Watch: Your DIY guide to making colourful seed paper at home
Every day we use paper in more ways than we realise – along the way collecting hundreds of receipts and bills from morning coffees, packaging, paper bags and actual printed paper that we don’t need anymore. Not to mention newspapers and beloved magazines. What if we could turn all that into beautiful new paper on our own, that can then be used for cards, daily writing and even be planted after use to give rise to fresh, blooming buds?
You can make dual coloured paper with any colour of your choice, add dried, fine sprigs of your favourite creeper, and even paper sprinkles – the possibilities are endless, and handmade custom paper and items can make for lovely gifts as well.
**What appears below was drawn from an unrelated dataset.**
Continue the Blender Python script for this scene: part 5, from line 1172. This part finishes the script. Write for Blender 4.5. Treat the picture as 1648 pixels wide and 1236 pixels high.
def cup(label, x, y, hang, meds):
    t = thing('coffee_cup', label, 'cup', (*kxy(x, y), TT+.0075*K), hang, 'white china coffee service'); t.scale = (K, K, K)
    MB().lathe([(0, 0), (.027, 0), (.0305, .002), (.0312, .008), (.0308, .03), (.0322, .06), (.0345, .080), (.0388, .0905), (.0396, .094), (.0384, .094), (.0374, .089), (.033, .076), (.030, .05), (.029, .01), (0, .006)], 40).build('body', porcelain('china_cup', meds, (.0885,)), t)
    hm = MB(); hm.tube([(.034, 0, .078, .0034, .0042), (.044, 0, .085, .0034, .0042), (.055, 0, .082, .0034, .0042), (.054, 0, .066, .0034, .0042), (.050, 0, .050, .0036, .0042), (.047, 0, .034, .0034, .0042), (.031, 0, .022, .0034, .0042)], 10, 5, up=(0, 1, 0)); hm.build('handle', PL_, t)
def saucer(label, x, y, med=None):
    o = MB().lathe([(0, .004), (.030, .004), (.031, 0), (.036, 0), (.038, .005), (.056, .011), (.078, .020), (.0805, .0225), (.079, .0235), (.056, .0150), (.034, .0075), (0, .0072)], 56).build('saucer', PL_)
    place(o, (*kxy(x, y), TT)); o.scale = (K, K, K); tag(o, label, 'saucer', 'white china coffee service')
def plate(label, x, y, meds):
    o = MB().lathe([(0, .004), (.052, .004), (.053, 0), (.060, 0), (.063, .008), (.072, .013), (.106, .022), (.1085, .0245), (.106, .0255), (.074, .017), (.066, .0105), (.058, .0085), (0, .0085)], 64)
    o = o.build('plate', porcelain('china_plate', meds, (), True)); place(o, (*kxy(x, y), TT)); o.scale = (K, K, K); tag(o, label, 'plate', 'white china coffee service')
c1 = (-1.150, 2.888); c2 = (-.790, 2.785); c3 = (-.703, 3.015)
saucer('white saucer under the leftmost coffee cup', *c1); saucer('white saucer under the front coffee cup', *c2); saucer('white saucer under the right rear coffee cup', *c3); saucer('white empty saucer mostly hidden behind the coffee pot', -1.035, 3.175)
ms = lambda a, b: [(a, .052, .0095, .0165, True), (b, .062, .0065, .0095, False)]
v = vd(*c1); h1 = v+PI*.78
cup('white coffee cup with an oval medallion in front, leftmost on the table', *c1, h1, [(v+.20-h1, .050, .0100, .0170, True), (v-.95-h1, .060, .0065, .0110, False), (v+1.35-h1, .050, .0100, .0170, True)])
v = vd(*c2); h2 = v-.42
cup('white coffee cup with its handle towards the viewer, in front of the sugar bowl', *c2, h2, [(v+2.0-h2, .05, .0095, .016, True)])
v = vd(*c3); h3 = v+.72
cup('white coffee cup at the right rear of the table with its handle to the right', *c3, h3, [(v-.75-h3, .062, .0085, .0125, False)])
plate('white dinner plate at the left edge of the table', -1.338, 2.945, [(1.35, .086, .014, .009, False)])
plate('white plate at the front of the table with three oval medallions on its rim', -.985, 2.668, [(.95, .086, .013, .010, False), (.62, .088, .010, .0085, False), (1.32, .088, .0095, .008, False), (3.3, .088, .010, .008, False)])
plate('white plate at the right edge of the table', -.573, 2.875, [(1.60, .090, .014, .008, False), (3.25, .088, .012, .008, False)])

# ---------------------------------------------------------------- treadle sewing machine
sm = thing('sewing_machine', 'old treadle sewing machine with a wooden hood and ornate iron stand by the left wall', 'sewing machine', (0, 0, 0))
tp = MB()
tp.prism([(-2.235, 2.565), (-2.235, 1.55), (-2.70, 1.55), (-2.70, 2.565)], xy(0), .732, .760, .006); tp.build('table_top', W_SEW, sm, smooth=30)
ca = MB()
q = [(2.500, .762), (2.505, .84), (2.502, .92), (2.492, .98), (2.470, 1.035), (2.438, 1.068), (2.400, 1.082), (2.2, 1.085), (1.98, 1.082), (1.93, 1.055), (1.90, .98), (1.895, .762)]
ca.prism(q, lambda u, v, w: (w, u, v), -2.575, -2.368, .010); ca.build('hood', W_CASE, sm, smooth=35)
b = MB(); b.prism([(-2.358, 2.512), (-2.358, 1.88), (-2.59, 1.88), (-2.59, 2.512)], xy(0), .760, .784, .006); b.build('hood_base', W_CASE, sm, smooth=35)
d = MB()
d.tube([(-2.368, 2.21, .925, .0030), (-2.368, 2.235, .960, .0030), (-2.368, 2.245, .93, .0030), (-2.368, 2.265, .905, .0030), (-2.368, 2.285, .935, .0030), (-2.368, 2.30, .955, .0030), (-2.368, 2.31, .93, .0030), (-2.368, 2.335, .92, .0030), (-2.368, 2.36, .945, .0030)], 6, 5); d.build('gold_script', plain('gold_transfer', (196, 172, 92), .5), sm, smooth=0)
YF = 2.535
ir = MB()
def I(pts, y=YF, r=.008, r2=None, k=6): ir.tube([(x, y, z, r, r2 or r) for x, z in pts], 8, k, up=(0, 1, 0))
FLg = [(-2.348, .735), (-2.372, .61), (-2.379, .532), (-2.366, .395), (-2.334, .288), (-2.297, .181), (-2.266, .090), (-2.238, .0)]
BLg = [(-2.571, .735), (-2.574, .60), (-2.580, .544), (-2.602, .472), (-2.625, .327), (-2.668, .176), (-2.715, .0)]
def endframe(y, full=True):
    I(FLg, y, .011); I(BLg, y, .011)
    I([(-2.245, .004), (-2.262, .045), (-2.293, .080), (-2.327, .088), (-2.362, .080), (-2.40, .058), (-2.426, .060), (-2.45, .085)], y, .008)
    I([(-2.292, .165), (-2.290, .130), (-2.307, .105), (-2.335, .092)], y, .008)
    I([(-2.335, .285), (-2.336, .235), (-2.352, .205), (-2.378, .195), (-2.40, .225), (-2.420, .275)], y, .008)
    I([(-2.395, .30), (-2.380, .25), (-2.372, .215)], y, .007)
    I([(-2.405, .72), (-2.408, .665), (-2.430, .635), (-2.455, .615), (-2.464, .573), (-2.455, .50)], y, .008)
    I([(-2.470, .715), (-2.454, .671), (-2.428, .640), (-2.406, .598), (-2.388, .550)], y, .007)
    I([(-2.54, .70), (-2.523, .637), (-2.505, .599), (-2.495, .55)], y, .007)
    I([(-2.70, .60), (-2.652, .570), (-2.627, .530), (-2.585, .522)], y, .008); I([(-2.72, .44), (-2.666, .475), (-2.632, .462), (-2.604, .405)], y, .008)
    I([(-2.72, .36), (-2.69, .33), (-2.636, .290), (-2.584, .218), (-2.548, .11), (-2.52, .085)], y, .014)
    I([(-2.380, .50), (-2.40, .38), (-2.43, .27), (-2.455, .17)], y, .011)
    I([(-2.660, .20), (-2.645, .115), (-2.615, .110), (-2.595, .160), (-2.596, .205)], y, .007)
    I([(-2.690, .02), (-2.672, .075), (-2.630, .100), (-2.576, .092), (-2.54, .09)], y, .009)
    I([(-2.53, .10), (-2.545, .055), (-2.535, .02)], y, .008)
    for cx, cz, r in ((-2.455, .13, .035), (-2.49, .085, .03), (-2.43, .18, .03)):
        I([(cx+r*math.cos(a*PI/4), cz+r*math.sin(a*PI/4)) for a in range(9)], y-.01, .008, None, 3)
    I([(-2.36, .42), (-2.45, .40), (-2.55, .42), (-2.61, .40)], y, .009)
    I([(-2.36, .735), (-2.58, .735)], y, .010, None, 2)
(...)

Here’s a guide to how you can do it at home, filmed at Dubai Design Week 2021:
What you will need:
- Waste paper (newspapers, used paper, bills, packaging)
- Blender
- Mould
- Deckle (frame)
- Sponge
- For coloured paper – turmeric can be used for yellow, coffee for brown, and acrylic paints for other colours
- Two big plastic tubs to soak the pulp
- A tub for each colour that you are planning to use
- Dried creepers, fresh flower petals, seeds (optional)
Method
- Fill up a tub with water, roughly tear up the paper into fairly small pieces, and soak in water for 10 minutes.
- Add the soaked paper and water to fill the blender, and blend until the pieces are fine. Take care to stop before the pieces are too fine as it could then pass through the mould for the paper.
- Pour the blended pulp into another large tub and ensure it is well submerged in water. Repeat this step until all the pulp is blended.
- Here, if you would like to make various coloured paper, separate the pulp into different tubs, and add your natural dyes (turmeric, coffee) or acrylic colours to each pulp mixture.
- Let it sit for at least 20 minutes, but you can use the pulp mixture after days as well.
- Place a large paper or thin cotton cloth next to the tub before making the paper (It is just required to be bigger than your mould and deckle size). Before making the paper, stir the pulp with your hands so that it is evenly distributed.
- For thin paper – place the mould on the deckle firmly and dip only a little below the surface of the water, collecting the pulp on the mesh and then bring out of the water, shaking to and fro to distribute the paper pulp evenly on the mesh.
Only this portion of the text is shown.